**Task requirements:** Retype, exactly as they stand, the lines from the start of the data to the line that contains "bm = bm_new(); add_lathe(bm, [(0.0, 0.0)]", both ends included. Leave the pictures out.

··· Supplied material ···

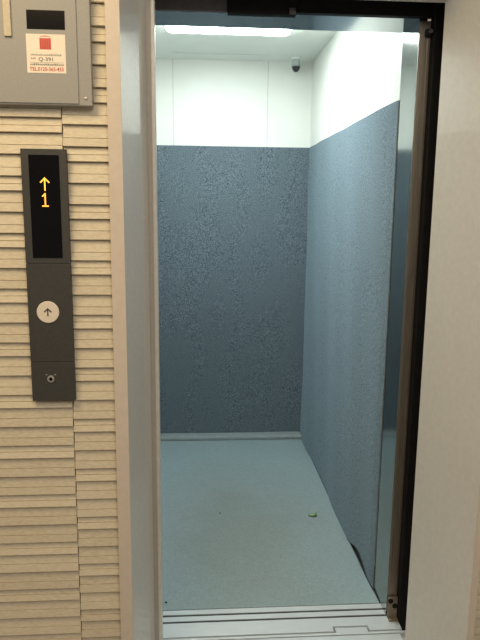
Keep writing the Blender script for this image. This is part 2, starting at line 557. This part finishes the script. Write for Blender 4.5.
# ------------------------------------------------------------------ dome camera
cx, cy = 0.583, 2.045
dc = thing('security_camera', 'small grey security camera with dark dome under the car ceiling', 'camera', (cx, cy, ZC))
bm = bm_new(); add_lathe(bm, [(0, 0), (0.030, 0), (0.030, -0.006), (0.024, -0.012), (0, -0.012)], (cx, cy, ZC-0.0002)); part('mount', bm, CEIL, dc, smooth=False)
bm = bm_new(); add_lathe(bm, [(0, 0), (0.0225, 0), (0.0245, -0.004), (0.0245, -0.026), (0.0265, -0.028), (0.0265, -0.037), (0.023, -0.038), (0, -0.038)], (cx, cy, ZC-0.0122)); part('housing', bm, CAMGREY, dc)
bm = bm_new(); add_lathe(bm, [(0.0, 0.0)] + [(0.0235*math.cos(math.radians(a)), -0.030*math.sin(math.radians(a))) for a in range(0, 90, 10)] + [(0, -0.030)], (cx, cy, ZC-0.0502)); part('dome', bm, CAMDOME, dc, smooth=True, label='dark smoked dome')

# ------------------------------------------------------------------ overhead door gear
og = thing('door_operator', 'dark door operator plate with end block above the car doorway', 'door operator', (0.2, 0.25, 2.09))
bm = bm_new()
add_box(bm, 0.095, 0.302, 0.235, 0.2615, 2.0570, 2.14)
part('cover', bm, BLACK, og, bevel=0.002)
bm = bm_new()
add_box(bm, 0.280, 0.300, 0.226, 0.2348, 2.058, 2.076)
part('end_block', bm, DARKGREY, og, bevel=0.001)
bm = bm_new()
add_box(bm, -0.160, 0.094, 0.248, 0.2615, 2.064, 2.14)
part('hanger_plate', bm, PLATE, og, label='grey plate')

# latch lug on the post, upper right
lg = thing('door_latch', 'small dark latch lug near the top of the right door post', 'latch', (0.735, 0.27, 2.03))
bm = bm_new(); add_box(bm, 0.716, 0.736, 0.262, 0.2763, 2.018, 2.040); part('body', bm, BLACK, lg, bevel=0.003)
bm = bm_new(); add_lathe(bm, [(0, 0), (0.007, 0), (0.007, -0.012), (0.005, -0.014), (0, -0.014)], (0.727, 0.2618, 2.029), axis='y', seg=16); part('roller', bm, DARKGREY, lg)

# foot bracket of the right post
fb = thing('foot_bracket', 'rusty steel foot bracket with two dark holes under the right post', 'bracket', (0.72, 0.27, 0.0))
bm = bm_new(); add_box(bm, 0.7010, 0.7360, 0.2680, 0.2762, 0.0005, 0.085); add_box(bm, 0.7010, 0.7360, 0.2480, 0.2680, 0.0005, 0.006)
part('plate', bm, RUST, fb, bevel=0.0015)
for x, z in ((0.7090, 0.072), (0.7255, 0.052)):
    bm = bm_new(); add_lathe(bm, [(0, 0), (0.0095, 0), (0.0095, -0.003), (0.0, -0.003)], (x, 0.2679, z), axis='y', seg=18)
    part('hole_dark', bm, BLACK, fb)  # black disc standing in for the shaded depth of a hole

# ------------------------------------------------------------------ hall call panel
PX, PZ0, PZ1, PY = -0.3962, 0.949, 1.630, -0.052
HW = 0.0585
cp = thing('call_panel', 'tall dark call panel with amber arrow and lit number on the tiled wall', 'call panel', (PX, -0.036, PZ0))
YW = -0.0358
bm = bm_new()
add_box(bm, PX-HW, PX+HW, PY, YW, 1.3325, PZ1)
add_box(bm, PX-HW, PX+HW, PY, YW, PZ0+0.1122, 1.3315)
add_box(bm, PX-HW, PX+HW, PY, YW, PZ0, PZ0+0.1112)
part('faceplate', bm, PANEL, cp, bevel=0.0008)
bm = box_bm(PX-0.0385, PX+0.0395, PY-0.0015, PY-0.0001, 1.347, 1.6145)
ds = part('display_screen', bm, SMOKED, cp, label='smoked black display window')
ya, yb2 = PY-0.0024, PY-0.0016
bm = bm_new()
ax, az = PX+0.0010, 1.5555
add_stroke(bm, (ax, az-0.0005), (ax, az-0.0325), 0.0033, ya, yb2)
add_stroke(bm, (ax+0.0013, az+0.001), (ax-0.0115, az-0.0115), 0.0033, ya-0.0001, yb2)
add_stroke(bm, (ax-0.0013, az+0.001), (ax+0.0115, az-0.0115), 0.0033, ya-0.0002, yb2)
part('arrow_indicator', bm, AMBER, ds, label='glowing amber up arrow')
bm = bm_new()
ox, oz = PX+0.0005, 1.5170
add_stroke(bm, (ox, oz), (ox, oz-0.0335), 0.0033, ya, yb2)
add_stroke(bm, (ox-0.0085, oz-0.0335), (ox+0.0085, oz-0.0335), 0.0033, ya-0.0001, yb2)
add_stroke(bm, (ox+0.001, oz-0.001), (ox-0.0075, oz-0.0090), 0.0033, ya-0.0002, yb2)
part('floor_digit', bm, AMBER, ds, label='glowing amber digit 1')
bx_, bz_ = PX-0.0055, 1.2000
bm = bm_new(); add_lathe(bm, [(0, 0), (0.0300, 0), (0.0300, -0.0015), (0.0285, -0.003), (0, -0.0036)], (bx_, PY-0.0001, bz_), axis='y', seg=40)
cb = part('call_button', bm, BUTTON, cp, label='round ivory call button')
bm = bm_new(); ya, yb2 = PY-0.0046, PY-0.0030
add_stroke(bm, (bx_, bz_+0.0095), (bx_, bz_-0.0105), 0.0030, ya, yb2)
add_stroke(bm, (bx_+0.001, bz_+0.0105), (bx_-0.0095, bz_+0.0005), 0.0030, ya-0.0001, yb2)
add_stroke(bm, (bx_-0.001, bz_+0.0105), (bx_+0.0095, bz_+0.0005), 0.0030, ya-0.0002, yb2)
part('button_arrow', bm, INK, cb, label='dark up arrow')
kx, kz = PX-0.0055, 1.0125
bm = bm_new(); add_lathe(bm, [(0.0052, -0.001), (0.0052, -0.0035), (0.0095, -0.0030), (0.0105, 0), (0.0052, 0), (0.0052, -0.001)], (kx, PY-0.0001, kz), axis='y', seg=28)
ks = part('key_switch', bm, CHROME, cp, label='small chrome key switch')
bm = bm_new(); add_lathe(bm, [(0, 0), (0.0051, 0), (0.0051, -0.0022), (0, -0.0022)], (kx, PY-0.0001, kz), axis='y', seg=24)
add_stroke(bm, (kx-0.002, kz-0.003), (kx+0.003, kz+0.003), 0.0014, PY-0.0034, PY-0.0022)
part('keyhole', bm, SMOKED, ks)
bm = bm_new()
for s_ in (-1, 1):
    add_stroke(bm, (kx+s_*0.0095, kz+0.0105), (kx+s_*0.0140, kz+0.0135), 0.0022, PY-0.0006, PY-0.00005)
part('switch_mark', bm, CHROME, cp, label='two tiny pale marks')

# ------------------------------------------------------------------ equipment cabinet, upper left
CX1, CZ0, CY = -0.2650, 1.7380, -0.060
cab = thing('equipment_cabinet', 'grey metal wall cabinet with a white sticker above the call panel', 'cabinet', (-0.45, -0.036, CZ0))
bm = bm_new()
add_box(bm, -0.66, CX1, CY, YW, CZ0, 2.22)
part('housing', bm, CAB, cab, bevel=0.0015)
bm = bm_new()
DX1 = -0.2985
add_box(bm, -0.655, DX1, CY-0.0035, CY-0.0001, CZ0+0.004, 2.215)
cd_ = part('door', bm, CAB, cab, bevel=0.0008)
FY = CY-0.0036
bm = box_bm(-0.4200, -0.3265, FY-0.0010, FY, 1.9185, 1.9630)
part('inspection_window', bm, SMOKED, cab, label='black rectangular window')
bm = bm_new()
add_box(bm, -0.4755, -0.4575, FY-0.006, FY, 1.8990, 2.06)
part('grip_strip', bm, CABSTRIP, cab, bevel=0.001, label='beige grip strip')
bm = bm_new(); add_lathe(bm, [(0, 0), (0.0042, 0), (0.0038, -0.0015), (0, -0.002)], (-0.2810, CY-0.0001, 1.756), axis='y', seg=16)
part('screw', bm, SCREW, cab)
# sticker
SX0, SX1, SZ0, SZ1 = -0.4235, -0.3270, 1.8145, 1.9070
st = part('sticker', box_bm(SX0, SX1, FY-0.0006, FY, SZ0, SZ1), PAPER, cab, label='white printed sticker with red emblem')
TY0, TY1 = FY-0.0010, FY-0.0006
SCX = (SX0+SX1)/2
bm = bm_new()
ex, ez = SCX-0.0012, 1.8845
add_box(bm, ex-0.0140, ex+0.0140, TY0, TY1, ez-0.0135, ez+0.0130)
em = part('emblem', bm, REDINK, st, label='red square emblem')
bm = bm_new()
for q in (-0.0085, -0.0030, 0.0030, 0.0085):
    add_box(bm, ex+q-0.0008, ex+q+0.0008, TY0-0.0003, TY0, ez-0.0095, ez+0.0070)
for q in (-0.0060, 0.0015, 0.0085):
    add_box(bm, ex-0.0105, ex+0.0105, TY0-0.0003, TY0, ez+q-0.0006, ez+q+0.0006)
add_stroke(bm, (ex-0.0135, ez+0.0160), (ex-0.0030, ez+0.0178), 0.0013, TY0, TY1)
add_stroke(bm, (ex+0.0135, ez+0.0160), (ex+0.0030, ez+0.0178), 0.0013, TY0, TY1)
add_box(bm, ex-0.0040, ex+0.0040, TY0, TY1, ez+0.0168, ez+0.0188)
part('emblem_marks', bm, PINKINK, st)

def text(name, s, x, z, size, m, parent, width=None, bold=0.0):
    cu = bpy.data.curves.new(name, 'FONT')
    cu.body = s; cu.size = size; cu.align_x = 'CENTER'; cu.align_y = 'CENTER'
    cu.extrude = 0.0002; cu.offset = bold
    tmp = bpy.data.objects.new(name, cu); C.objects.link(tmp)
    dg = bpy.context.evaluated_depsgraph_get()
    me = bpy.data.meshes.new_from_object(tmp.evaluated_get(dg))
    bpy.data.objects.remove(tmp)
    wd = max(v.co.x for v in me.vertices) - min(v.co.x for v in me.vertices)
    k = (width/wd) if width else 1.0
    for v in me.vertices:
        v.co = Vector((v.co.x*k + x, TY1 - 0.0002 - v.co.z - 0.0, v.co.y + z)) - Vector(cab.location)
    me.materials.clear(); me.materials.append(m)
    o = bpy.data.objects.new(name, me); C.objects.link(o); o.parent = parent
    return o
text('sticker_number', 'Q-391', SCX-0.0005, 1.8470, 0.0125, INK, st, 0.0350)
text('phone_number', 'TEL.0120-365-453', SCX, 1.8235, 0.0125, REDINK, st, 0.0840, 0.0002)

def tiny_print(name, x0, x1, z, h, m, seed):
    """rows of print too small to read: each mark a little cluster of strokes"""
    rnd = random.Random(seed)
    bm = bm_new()
    x = x0
    while x < x1 - h*0.6:
        wd = h*rnd.uniform(0.7, 0.95)
        for k in range(rnd.choice((2, 3))):
            zz = z + h*(k/2.0-0.5)*0.8
            add_box(bm, x, x+wd, TY0, TY1, zz-h*0.07, zz+h*0.07)
        xx = x + wd*rnd.uniform(0.3, 0.7)
        add_box(bm, xx-h*0.07, xx+h*0.07, TY0-0.0001, TY1, z-h*0.45, z+h*0.45)
        x += wd + h*0.18
    return part(name, bm, m, st)
tiny_print('small_print', SX0+0.010, SX1-0.010, 1.8580, 0.0042, GREYINK, 1)
tiny_print('small_print', SX0+0.010, SX0+0.024, 1.8495, 0.0040, GREYINK, 2)
tiny_print('small_print', SX0+0.008, SX1-0.006, 1.8350, 0.0044, INK, 3)
part('rule_line', box_bm(SX0+0.008, SX1-0.006, TY0, TY1, 1.8394, 1.8399), GREYINK, st)

# ------------------------------------------------------------------ litter on the floor sheet
lf = bm_new()
ctr = Vector((0.5680, 1.072, 0.0045))
prev = None
for k in range(9):
    t = k/8
    ang = math.radians(200 + 170*t)
    p = ctr + Vector((0.020*math.cos(ang), 0.030*math.sin(ang), 0.004*math.sin(t*math.pi)))
    wdt = 0.0075*math.sin(math.pi*(0.08+0.84*t))
    n = Vector((math.cos(ang), math.sin(ang), 0))
    row = [lf.verts.new(p - n*wdt + Vector((0, 0, 0.003))), lf.verts.new(p), lf.verts.new(p + n*wdt + Vector((0, 0, 0.003)))]
    if prev:
        for q in (0, 1): lf.faces.new((prev[q], prev[q+1], row[q+1], row[q]))
    prev = row
o = obj('leaf', lf, LEAF)
sm = o.modifiers.new('thickness', 'SOLIDIFY'); sm.thickness = 0.0008
tag(o, 'small curled green leaf scrap lying on the lift floor sheet', 'leaf')
def crumb(x, y, r, label):
    bm = bm_new()
    bmesh.ops.create_icosphere(bm, subdivisions=2, radius=r)
    for v in bm.verts:
        v.co *= random.uniform(0.75, 1.15); v.co.z *= 0.5
    zmin = min(v.co.z for v in bm.verts)
    bmesh.ops.translate(bm, verts=bm.verts, vec=(x, y, 0.0038-zmin))
    o = obj('crumb', bm, CRUMB)
    tag(o, label, 'crumb')
crumb(0.115, 1.095, 0.0045, 'tiny dark crumb in the middle of the floor sheet')
crumb(-0.116, 0.400, 0.0045, 'tiny dark crumb at the front left corner of the floor sheet by the sill')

···

**Final answer:**
Keep writing the Blender script for this image. This is part 2, starting at line 557. This part finishes the script. Write for Blender 4.5.
# ------------------------------------------------------------------ dome camera
cx, cy = 0.583, 2.045
dc = thing('security_camera', 'small grey security camera with dark dome under the car ceiling', 'camera', (cx, cy, ZC))
bm = bm_new(); add_lathe(bm, [(0, 0), (0.030, 0), (0.030, -0.006), (0.024, -0.012), (0, -0.012)], (cx, cy, ZC-0.0002)); part('mount', bm, CEIL, dc, smooth=False)
bm = bm_new(); add_lathe(bm, [(0, 0), (0.0225, 0), (0.0245, -0.004), (0.0245, -0.026), (0.0265, -0.028), (0.0265, -0.037), (0.023, -0.038), (0, -0.038)], (cx, cy, ZC-0.0122)); part('housing', bm, CAMGREY, dc)
bm = bm_new(); add_lathe(bm, [(0.0, 0.0)] + [(0.0235*math.cos(math.radians(a)), -0.030*math.sin(math.radians(a))) for a in range(0, 90, 10)] + [(0, -0.030)], (cx, cy, ZC-0.0502)); part('dome', bm, CAMDOME, dc, smooth=True, label='dark smoked dome')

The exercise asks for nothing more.